With more and more people accessing news content online, the debate about the future of print and the digital takeover continues to heat up.
The readership data from emma for 12 months to February 2016 showed that 76% of Australians read print news media. Meanwhile, the number of Australians accessing news media content on digital platforms rose to 71% in the same period – that is almost three-quarters of the population.
In such circumstances, how does the team behind Stellar plan to lure younger audiences to pick up a copy of the magazine?
“The Sunday readership is so huge in Australia. A lot of us, and certainly people in the media, fall into this trap very quickly, to talk down our own industry,” Le Marquand remarked.
The readership of News Corp’s metro Sunday papers along the eastern seaboard has declined in the 12 months to June 2016.
“I wouldn’t lie, I definitely feel a lot of pressure.”
“There is a lot of talk about the declining circulation,” she said. “When you look at the number of Sunday newspapers that are sold in Australia, it is still a staggering figure.
“It’s well and above any other formats. If you look at the three papers that play hosts to Stellar – The Sunday Mail, Sunday Herald Sun, and The Sunday Telegraph – there are 2.9 million readers. If we look at other media like TV, outside the Olympics and the State of Origin you just don’t see those sorts of numbers any more.”
The biggest weapon that News Corp has to draw the younger readers in, Le Marquand said, is that the Sunday paper is a family proposition – where the different sections of the paper are pulled out by different members of the family and then passed around the household.
The third thing that will ensure that Stellar stays on the reader’s kitchen bench or coffee table for weeks after its release, Le Marquand said, is the 10-page food supplement at the back of the book. This section is titled “delicious. on Sunday”, branded after NewsLifeMedia’s monthly premium food magazine, delicious.
“Woolworths has bought into delicious. on Sunday so it’s a commercially appealing proposition,” Le Marquand revealed. “Kerrie McCallum is the editor-in-chief of the delicious. brand so she will be overseeing this content in Stellar.
“There are four people who are working solely on delicious. on Sunday.
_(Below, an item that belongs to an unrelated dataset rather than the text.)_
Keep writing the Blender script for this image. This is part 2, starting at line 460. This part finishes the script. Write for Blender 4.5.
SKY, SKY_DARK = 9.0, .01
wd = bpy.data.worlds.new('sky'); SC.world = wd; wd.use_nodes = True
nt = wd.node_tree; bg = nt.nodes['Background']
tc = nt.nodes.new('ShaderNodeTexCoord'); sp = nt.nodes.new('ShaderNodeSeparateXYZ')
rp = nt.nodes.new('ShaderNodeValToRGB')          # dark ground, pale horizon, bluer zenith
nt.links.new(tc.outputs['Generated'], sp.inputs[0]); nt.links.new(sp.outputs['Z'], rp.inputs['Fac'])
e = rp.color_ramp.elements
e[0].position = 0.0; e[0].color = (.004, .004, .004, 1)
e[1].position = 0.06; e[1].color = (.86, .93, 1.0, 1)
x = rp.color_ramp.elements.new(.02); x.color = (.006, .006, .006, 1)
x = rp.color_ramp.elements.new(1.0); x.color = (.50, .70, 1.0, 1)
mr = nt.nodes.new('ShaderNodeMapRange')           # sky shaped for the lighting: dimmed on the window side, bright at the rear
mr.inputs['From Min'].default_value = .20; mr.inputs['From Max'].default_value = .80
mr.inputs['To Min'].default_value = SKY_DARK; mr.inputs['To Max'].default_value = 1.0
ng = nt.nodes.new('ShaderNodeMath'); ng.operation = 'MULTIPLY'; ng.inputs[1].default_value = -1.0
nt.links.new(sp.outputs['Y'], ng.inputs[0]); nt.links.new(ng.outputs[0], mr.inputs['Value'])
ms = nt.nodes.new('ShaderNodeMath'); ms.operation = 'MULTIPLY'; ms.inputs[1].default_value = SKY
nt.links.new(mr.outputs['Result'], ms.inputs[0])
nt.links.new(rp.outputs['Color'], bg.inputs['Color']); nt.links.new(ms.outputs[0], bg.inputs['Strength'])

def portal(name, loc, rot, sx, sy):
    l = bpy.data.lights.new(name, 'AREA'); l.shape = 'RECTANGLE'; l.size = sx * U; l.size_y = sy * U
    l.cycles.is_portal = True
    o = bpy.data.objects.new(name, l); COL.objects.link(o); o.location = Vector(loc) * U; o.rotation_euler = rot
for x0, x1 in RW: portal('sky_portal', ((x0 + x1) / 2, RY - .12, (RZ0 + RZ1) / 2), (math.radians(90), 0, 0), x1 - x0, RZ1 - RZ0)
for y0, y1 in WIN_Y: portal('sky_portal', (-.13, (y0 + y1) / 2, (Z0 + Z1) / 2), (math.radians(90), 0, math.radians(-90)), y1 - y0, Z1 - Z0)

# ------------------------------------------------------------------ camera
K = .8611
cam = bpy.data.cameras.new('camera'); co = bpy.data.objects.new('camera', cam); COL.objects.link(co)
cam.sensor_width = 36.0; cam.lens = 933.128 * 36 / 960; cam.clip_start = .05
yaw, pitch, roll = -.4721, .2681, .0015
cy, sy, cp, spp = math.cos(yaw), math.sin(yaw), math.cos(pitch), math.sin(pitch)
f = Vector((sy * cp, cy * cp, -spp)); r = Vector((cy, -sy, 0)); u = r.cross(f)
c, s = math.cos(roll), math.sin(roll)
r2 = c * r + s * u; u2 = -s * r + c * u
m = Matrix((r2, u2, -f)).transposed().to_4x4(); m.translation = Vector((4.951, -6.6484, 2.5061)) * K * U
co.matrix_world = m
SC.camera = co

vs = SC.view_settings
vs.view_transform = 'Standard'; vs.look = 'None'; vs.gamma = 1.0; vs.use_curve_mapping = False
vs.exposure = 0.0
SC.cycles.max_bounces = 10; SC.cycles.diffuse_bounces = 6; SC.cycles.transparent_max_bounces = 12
It’s all original content for us.”
In terms of how Stellar will strike a chord with its readers in different states, Le Marquand pointed to two things: ads and local news stories.
“There are reviews and local news in the magazine. There will be state-specific pages for Queensland, Victoria and New South Wales. In terms of local sensibilities we will be tailoring for that.”
The first edition of Stellar will be 76 pages in NSW and 68 pages in Queensland and Victoria. The number of pages in the magazine in each state will vary according to the number of ad pages in each issue.
News Corp Australia has injected $6.1 million into the multichannel marketing campaigns for Stellar, which launched on August 22. The campaign features notable names like food writer Matt Preston, Vogue Living editor and The Block judge Neale Whitaker, model Rachael Finch and Miranda Kerr.
In July, when Mediaweek spoke to the publisher of Stellar, Nick Smith, he predicted that the new magazine would be “the Vanity Fair of weeklies”.
Asked about the pressure of launching News Corp’s biggest investment this year, Le Marquand confessed: “I wouldn’t lie, I definitely feel a lot of pressure.
“If the circulation of the three Sunday papers was to suddenly plummet, I would obviously be very quick to blame it on something else,” she joked. “But I would have to think.
“We would like to really help boost and maintain that popularity.”